Diary for My Children with Diary for My Lovers
Diary for My Children with Diary for My Lovers
Diary for My Children
Mészáros drew on her own wartime experiences to craft this haunting portrait of a young woman coming of age amidst a turbulent historical moment. After losing her father in the Stalinist purges, strong-willed teenager Juli (Zsuzsa Czinkóczi) is brought back to Hungary to live with Magda (Anna Polony), a rigid Communist Party official who embodies the icy intellectual repression that has begun to take hold in the country. As she navigates an unfamiliar new world—one caught between the shock of World War II and the rising tide of Stalinism—Juli must fight to retain her sense of self.

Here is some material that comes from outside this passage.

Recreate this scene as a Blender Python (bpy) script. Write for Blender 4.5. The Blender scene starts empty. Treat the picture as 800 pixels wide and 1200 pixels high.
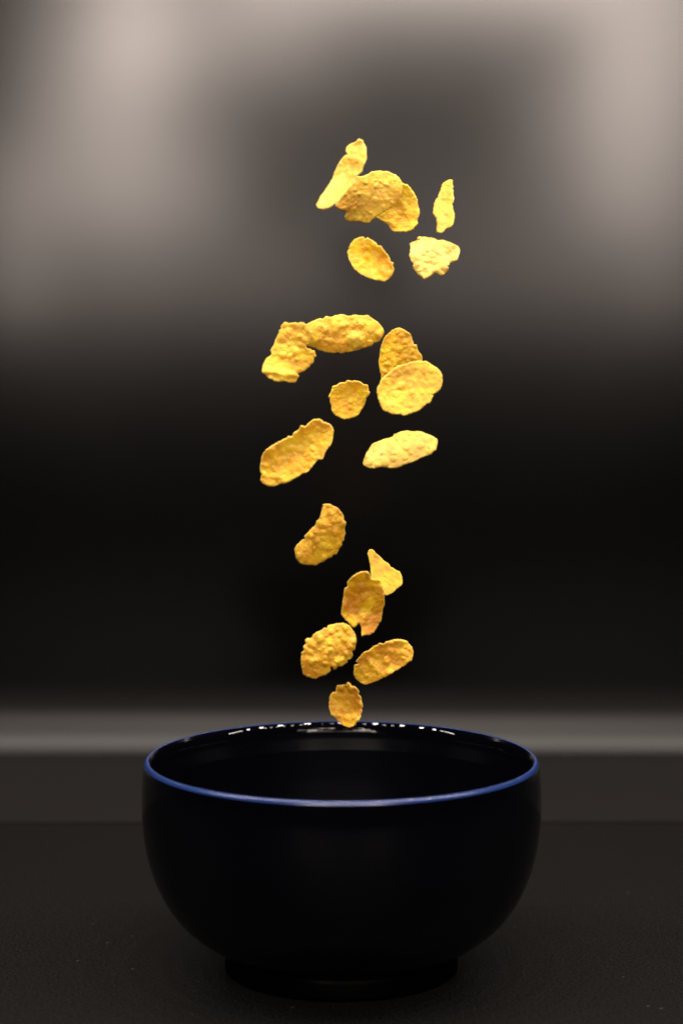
import bpy, math, random
import numpy as np
from mathutils import Vector, Matrix, noise
from mathutils.geometry import delaunay_2d_cdt

random.seed(7)
RNG = np.random.default_rng(7)
S = bpy.context.scene
COL = S.collection

# ------------------------------------------------------------------ camera
FPX = 2500.0                       # focal length in pixels of the 800x1200 photograph
PITCH = math.radians(5.23)
CAM = Vector((0.0, -0.752, 0.2335))
cd = bpy.data.cameras.new('camera')
cam = bpy.data.objects.new('camera', cd)
COL.objects.link(cam)
cam.location = CAM
cam.rotation_euler = (math.radians(90) - PITCH, 0, 0)
cd.sensor_fit = 'VERTICAL'
cd.sensor_height = 36.0
cd.lens = 75.0
cd.clip_start = 0.01
cd.clip_end = 50.0
cd.dof.use_dof = True
cd.dof.focus_distance = 0.775
cd.dof.aperture_fstop = 7.1
S.camera = cam
FWD = Vector((0, math.cos(PITCH), -math.sin(PITCH)))
RGT = Vector((1, 0, 0))
UPV = RGT.cross(FWD)

# ------------------------------------------------------------------ world and lamps
W = bpy.data.worlds.new('World')
S.world = W
W.use_nodes = True
W.node_tree.nodes['Background'].inputs[0].default_value = (0.9, 0.8, 0.72, 1)
W.node_tree.nodes['Background'].inputs[1].default_value = 0.002

WARM = (1.0, 0.845, 0.75)

def area(name, loc, target, w, h, power, color=WARM, spread=180):
    ld = bpy.data.lights.new(name, 'AREA')
    ld.shape = 'RECTANGLE'
    ld.size, ld.size_y = w, h
    ld.energy = power
    ld.color = color
    ld.spread = math.radians(spread)
    o = bpy.data.objects.new(name, ld)
    COL.objects.link(o)
    o.location = loc
    d = Vector(target) - Vector(loc)
    o.rotation_euler = d.to_track_quat('-Z', 'Y').to_euler()
    return o

# a bank of soft lamp panels behind and above the camera, dimmed one by one;
# the satin backdrop mirrors them as the pale glows
PY = -0.92
# (x, z, width, height, watts)
PANELS = [
    (-0.228, 0.627, 0.068, 0.107, 0.456),
    (-0.16, 0.627, 0.068, 0.107, 0.092),
    (-0.073, 0.627, 0.107, 0.107, 0.735),
    (0.039, 0.627, 0.116, 0.107, 0.813),
    (0.15, 0.627, 0.107, 0.107, 0.779),
    (0.238, 0.627, 0.068, 0.107, 0.549),
    (0.301, 0.627, 0.058, 0.107, 0.334),
    (0.359, 0.627, 0.058, 0.107, 0.273),
    (0.461, 0.627, 0.145, 0.107, 0.231),
    (-0.296, 0.535, 0.068, 0.078, 0.12),
    (-0.228, 0.535, 0.068, 0.078, 0.50),
    (-0.16, 0.535, 0.068, 0.078, 0.17),
    (-0.073, 0.535, 0.107, 0.078, 0.234),
    (0.301, 0.535, 0.058, 0.078, 0.275),
    (0.359, 0.535, 0.058, 0.078, 0.214),
    (0.461, 0.535, 0.145, 0.078, 0.218),
    (-0.296, 0.458, 0.068, 0.078, 0.179),
    (-0.228, 0.458, 0.068, 0.078, 0.251),
    (-0.16, 0.458, 0.068, 0.078, 0.034),
    (0.15, 0.458, 0.107, 0.078, 0.004),
    (0.238, 0.458, 0.068, 0.078, 0.075),
    (0.301, 0.458, 0.058, 0.078, 0.277),
    (0.359, 0.458, 0.058, 0.078, 0.198),
    (0.461, 0.458, 0.145, 0.078, 0.027),
    (-0.359, 0.375, 0.058, 0.087, 0.16),
    (-0.296, 0.375, 0.068, 0.087, 0.167),
    (-0.228, 0.375, 0.068, 0.087, 0.244),
    (-0.16, 0.375, 0.068, 0.087, 0.162),
    (-0.073, 0.375, 0.107, 0.087, 0.012),
    (0.039, 0.375, 0.116, 0.087, 0.046),
    (0.15, 0.375, 0.107, 0.087, 0.045),
    (0.238, 0.375, 0.068, 0.087, 0.059),
    (0.301, 0.375, 0.058, 0.087, 0.214),
    (0.359, 0.375, 0.058, 0.087, 0.182),
    (0.461, 0.375, 0.145, 0.087, 0.016),
    (-0.359, 0.283, 0.058, 0.097, 0.15),
    (-0.296, 0.283, 0.068, 0.097, 0.045),
    (-0.228, 0.283, 0.068, 0.097, 0.074),
    (-0.16, 0.283, 0.068, 0.097, 0.055),
    (-0.073, 0.283, 0.107, 0.097, 0.109),
    (0.039, 0.283, 0.116, 0.097, 0.074),
    (0.15, 0.283, 0.107, 0.097, 0.086),
    (0.238, 0.283, 0.068, 0.097, 0.058),
    (0.301, 0.283, 0.058, 0.097, 0.043),
    (0.359, 0.283, 0.058, 0.097, 0.106),
]
for (x, z, w, h, e) in PANELS:
    area('lamp_panel', (x, PY, z), (x, 0.5, z), w, h, e)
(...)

Winner of the Grand Prix at Cannes, Diary for My Children is a heartrending personal testimony from an artist revisiting the traumas of the past with a clear and critical eye.
Diary for My Lovers
Mészáros’s follow-up to Diary for My Children picks up the story of teenage Juli (Zsuzsa Czinkóczi), the director’s stand-in, as she defies the wishes of her Stalinist aunt (Anna Polony) and leaves Hungary in order to pursue her dream of becoming a filmmaker in Moscow. There, Juli must navigate the bureaucratic propaganda machine that demands she conform to its ideas of “realism” while searching desperately for her missing father. Interweaving its heroine’s journey with the political upheavals of the postwar Eastern Bloc—from the death of Stalin to the short-lived promise of liberalization to the Hungarian Revolution of 1956—Diary for My Lovers is a stirring depiction of a young woman finding her voice in a world intent on stifling it.